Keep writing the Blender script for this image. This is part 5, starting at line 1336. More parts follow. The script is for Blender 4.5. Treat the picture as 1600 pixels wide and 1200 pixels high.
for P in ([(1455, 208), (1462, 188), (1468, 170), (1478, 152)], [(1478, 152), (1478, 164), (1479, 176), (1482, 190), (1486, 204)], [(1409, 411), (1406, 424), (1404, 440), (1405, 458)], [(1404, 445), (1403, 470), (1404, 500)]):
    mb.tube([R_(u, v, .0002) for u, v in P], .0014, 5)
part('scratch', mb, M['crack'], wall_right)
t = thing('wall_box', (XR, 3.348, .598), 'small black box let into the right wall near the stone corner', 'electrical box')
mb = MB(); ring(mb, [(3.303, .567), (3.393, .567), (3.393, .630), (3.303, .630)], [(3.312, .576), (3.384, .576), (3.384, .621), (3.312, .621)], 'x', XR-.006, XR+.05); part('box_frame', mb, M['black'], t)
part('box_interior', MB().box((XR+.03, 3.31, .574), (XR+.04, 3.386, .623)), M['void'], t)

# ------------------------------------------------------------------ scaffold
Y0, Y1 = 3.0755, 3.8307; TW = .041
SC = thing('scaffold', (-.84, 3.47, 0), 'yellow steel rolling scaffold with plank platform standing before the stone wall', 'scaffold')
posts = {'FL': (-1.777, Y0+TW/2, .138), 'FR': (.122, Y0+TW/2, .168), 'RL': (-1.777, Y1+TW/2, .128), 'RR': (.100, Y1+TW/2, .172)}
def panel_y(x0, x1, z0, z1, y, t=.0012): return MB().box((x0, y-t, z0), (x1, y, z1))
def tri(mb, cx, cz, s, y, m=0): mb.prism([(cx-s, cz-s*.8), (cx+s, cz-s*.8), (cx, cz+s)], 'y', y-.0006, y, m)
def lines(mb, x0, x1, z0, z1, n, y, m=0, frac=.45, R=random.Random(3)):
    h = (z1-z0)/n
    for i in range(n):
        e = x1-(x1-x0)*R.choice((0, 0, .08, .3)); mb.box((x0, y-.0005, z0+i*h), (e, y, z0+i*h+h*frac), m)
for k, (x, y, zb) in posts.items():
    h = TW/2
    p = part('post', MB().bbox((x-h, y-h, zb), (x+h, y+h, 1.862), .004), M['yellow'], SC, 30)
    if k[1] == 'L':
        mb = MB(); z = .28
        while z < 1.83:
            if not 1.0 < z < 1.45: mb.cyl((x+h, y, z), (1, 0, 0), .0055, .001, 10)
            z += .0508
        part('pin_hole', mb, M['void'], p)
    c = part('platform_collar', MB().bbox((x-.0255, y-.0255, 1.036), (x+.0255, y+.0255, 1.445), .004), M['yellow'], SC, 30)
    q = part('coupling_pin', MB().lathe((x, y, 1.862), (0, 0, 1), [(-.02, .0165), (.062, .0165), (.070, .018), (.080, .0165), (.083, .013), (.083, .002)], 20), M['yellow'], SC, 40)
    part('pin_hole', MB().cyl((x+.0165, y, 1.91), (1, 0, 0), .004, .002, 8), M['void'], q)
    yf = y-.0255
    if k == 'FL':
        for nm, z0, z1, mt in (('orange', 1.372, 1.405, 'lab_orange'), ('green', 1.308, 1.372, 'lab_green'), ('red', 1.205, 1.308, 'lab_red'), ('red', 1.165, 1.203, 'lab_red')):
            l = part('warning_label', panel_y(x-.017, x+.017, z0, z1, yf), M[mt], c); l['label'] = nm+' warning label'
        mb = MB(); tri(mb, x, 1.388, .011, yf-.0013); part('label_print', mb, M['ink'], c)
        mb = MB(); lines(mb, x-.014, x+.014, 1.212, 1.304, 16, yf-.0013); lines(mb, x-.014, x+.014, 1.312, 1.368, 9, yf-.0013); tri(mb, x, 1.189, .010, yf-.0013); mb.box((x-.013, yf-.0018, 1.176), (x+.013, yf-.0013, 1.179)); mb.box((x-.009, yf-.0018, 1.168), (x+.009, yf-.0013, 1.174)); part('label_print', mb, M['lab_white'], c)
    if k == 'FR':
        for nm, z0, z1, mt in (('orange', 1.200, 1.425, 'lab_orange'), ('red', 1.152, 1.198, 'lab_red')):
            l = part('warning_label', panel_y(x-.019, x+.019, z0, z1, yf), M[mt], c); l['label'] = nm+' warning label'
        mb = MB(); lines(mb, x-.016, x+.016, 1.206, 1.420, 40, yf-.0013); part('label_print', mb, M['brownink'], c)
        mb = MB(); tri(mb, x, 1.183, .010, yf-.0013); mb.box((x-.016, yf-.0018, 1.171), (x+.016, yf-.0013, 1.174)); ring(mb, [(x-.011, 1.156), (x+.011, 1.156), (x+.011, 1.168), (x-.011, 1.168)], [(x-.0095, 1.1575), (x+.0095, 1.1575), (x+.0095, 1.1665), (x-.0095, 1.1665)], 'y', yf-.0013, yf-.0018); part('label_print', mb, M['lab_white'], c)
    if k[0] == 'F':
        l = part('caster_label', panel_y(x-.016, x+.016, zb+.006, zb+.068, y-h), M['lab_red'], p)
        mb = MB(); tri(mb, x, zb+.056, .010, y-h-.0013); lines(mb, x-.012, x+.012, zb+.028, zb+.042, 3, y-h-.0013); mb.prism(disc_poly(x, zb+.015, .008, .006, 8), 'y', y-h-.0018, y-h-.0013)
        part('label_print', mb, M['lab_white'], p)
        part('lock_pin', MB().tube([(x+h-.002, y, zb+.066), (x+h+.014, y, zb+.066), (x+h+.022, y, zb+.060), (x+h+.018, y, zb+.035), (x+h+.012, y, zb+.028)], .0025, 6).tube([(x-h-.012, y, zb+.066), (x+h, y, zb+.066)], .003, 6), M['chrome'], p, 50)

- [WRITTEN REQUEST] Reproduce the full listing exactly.

- [EXERCISE ANSWER]
Keep writing the Blender script for this image. This is part 5, starting at line 1336. More parts follow. The script is for Blender 4.5. Treat the picture as 1600 pixels wide and 1200 pixels high.
for P in ([(1455, 208), (1462, 188), (1468, 170), (1478, 152)], [(1478, 152), (1478, 164), (1479, 176), (1482, 190), (1486, 204)], [(1409, 411), (1406, 424), (1404, 440), (1405, 458)], [(1404, 445), (1403, 470), (1404, 500)]):
    mb.tube([R_(u, v, .0002) for u, v in P], .0014, 5)
part('scratch', mb, M['crack'], wall_right)
t = thing('wall_box', (XR, 3.348, .598), 'small black box let into the right wall near the stone corner', 'electrical box')
mb = MB(); ring(mb, [(3.303, .567), (3.393, .567), (3.393, .630), (3.303, .630)], [(3.312, .576), (3.384, .576), (3.384, .621), (3.312, .621)], 'x', XR-.006, XR+.05); part('box_frame', mb, M['black'], t)
part('box_interior', MB().box((XR+.03, 3.31, .574), (XR+.04, 3.386, .623)), M['void'], t)

# ------------------------------------------------------------------ scaffold
Y0, Y1 = 3.0755, 3.8307; TW = .041
SC = thing('scaffold', (-.84, 3.47, 0), 'yellow steel rolling scaffold with plank platform standing before the stone wall', 'scaffold')
posts = {'FL': (-1.777, Y0+TW/2, .138), 'FR': (.122, Y0+TW/2, .168), 'RL': (-1.777, Y1+TW/2, .128), 'RR': (.100, Y1+TW/2, .172)}
def panel_y(x0, x1, z0, z1, y, t=.0012): return MB().box((x0, y-t, z0), (x1, y, z1))
def tri(mb, cx, cz, s, y, m=0): mb.prism([(cx-s, cz-s*.8), (cx+s, cz-s*.8), (cx, cz+s)], 'y', y-.0006, y, m)
def lines(mb, x0, x1, z0, z1, n, y, m=0, frac=.45, R=random.Random(3)):
    h = (z1-z0)/n
    for i in range(n):
        e = x1-(x1-x0)*R.choice((0, 0, .08, .3)); mb.box((x0, y-.0005, z0+i*h), (e, y, z0+i*h+h*frac), m)
for k, (x, y, zb) in posts.items():
    h = TW/2
    p = part('post', MB().bbox((x-h, y-h, zb), (x+h, y+h, 1.862), .004), M['yellow'], SC, 30)
    if k[1] == 'L':
        mb = MB(); z = .28
        while z < 1.83:
            if not 1.0 < z < 1.45: mb.cyl((x+h, y, z), (1, 0, 0), .0055, .001, 10)
            z += .0508
        part('pin_hole', mb, M['void'], p)
    c = part('platform_collar', MB().bbox((x-.0255, y-.0255, 1.036), (x+.0255, y+.0255, 1.445), .004), M['yellow'], SC, 30)
    q = part('coupling_pin', MB().lathe((x, y, 1.862), (0, 0, 1), [(-.02, .0165), (.062, .0165), (.070, .018), (.080, .0165), (.083, .013), (.083, .002)], 20), M['yellow'], SC, 40)
    part('pin_hole', MB().cyl((x+.0165, y, 1.91), (1, 0, 0), .004, .002, 8), M['void'], q)
    yf = y-.0255
    if k == 'FL':
        for nm, z0, z1, mt in (('orange', 1.372, 1.405, 'lab_orange'), ('green', 1.308, 1.372, 'lab_green'), ('red', 1.205, 1.308, 'lab_red'), ('red', 1.165, 1.203, 'lab_red')):
            l = part('warning_label', panel_y(x-.017, x+.017, z0, z1, yf), M[mt], c); l['label'] = nm+' warning label'
        mb = MB(); tri(mb, x, 1.388, .011, yf-.0013); part('label_print', mb, M['ink'], c)
        mb = MB(); lines(mb, x-.014, x+.014, 1.212, 1.304, 16, yf-.0013); lines(mb, x-.014, x+.014, 1.312, 1.368, 9, yf-.0013); tri(mb, x, 1.189, .010, yf-.0013); mb.box((x-.013, yf-.0018, 1.176), (x+.013, yf-.0013, 1.179)); mb.box((x-.009, yf-.0018, 1.168), (x+.009, yf-.0013, 1.174)); part('label_print', mb, M['lab_white'], c)
    if k == 'FR':
        for nm, z0, z1, mt in (('orange', 1.200, 1.425, 'lab_orange'), ('red', 1.152, 1.198, 'lab_red')):
            l = part('warning_label', panel_y(x-.019, x+.019, z0, z1, yf), M[mt], c); l['label'] = nm+' warning label'
        mb = MB(); lines(mb, x-.016, x+.016, 1.206, 1.420, 40, yf-.0013); part('label_print', mb, M['brownink'], c)
        mb = MB(); tri(mb, x, 1.183, .010, yf-.0013); mb.box((x-.016, yf-.0018, 1.171), (x+.016, yf-.0013, 1.174)); ring(mb, [(x-.011, 1.156), (x+.011, 1.156), (x+.011, 1.168), (x-.011, 1.168)], [(x-.0095, 1.1575), (x+.0095, 1.1575), (x+.0095, 1.1665), (x-.0095, 1.1665)], 'y', yf-.0013, yf-.0018); part('label_print', mb, M['lab_white'], c)
    if k[0] == 'F':
        l = part('caster_label', panel_y(x-.016, x+.016, zb+.006, zb+.068, y-h), M['lab_red'], p)
        mb = MB(); tri(mb, x, zb+.056, .010, y-h-.0013); lines(mb, x-.012, x+.012, zb+.028, zb+.042, 3, y-h-.0013); mb.prism(disc_poly(x, zb+.015, .008, .006, 8), 'y', y-h-.0018, y-h-.0013)
        part('label_print', mb, M['lab_white'], p)
        part('lock_pin', MB().tube([(x+h-.002, y, zb+.066), (x+h+.014, y, zb+.066), (x+h+.022, y, zb+.060), (x+h+.018, y, zb+.035), (x+h+.012, y, zb+.028)], .0025, 6).tube([(x-h-.012, y, zb+.066), (x+h, y, zb+.066)], .003, 6), M['chrome'], p, 50)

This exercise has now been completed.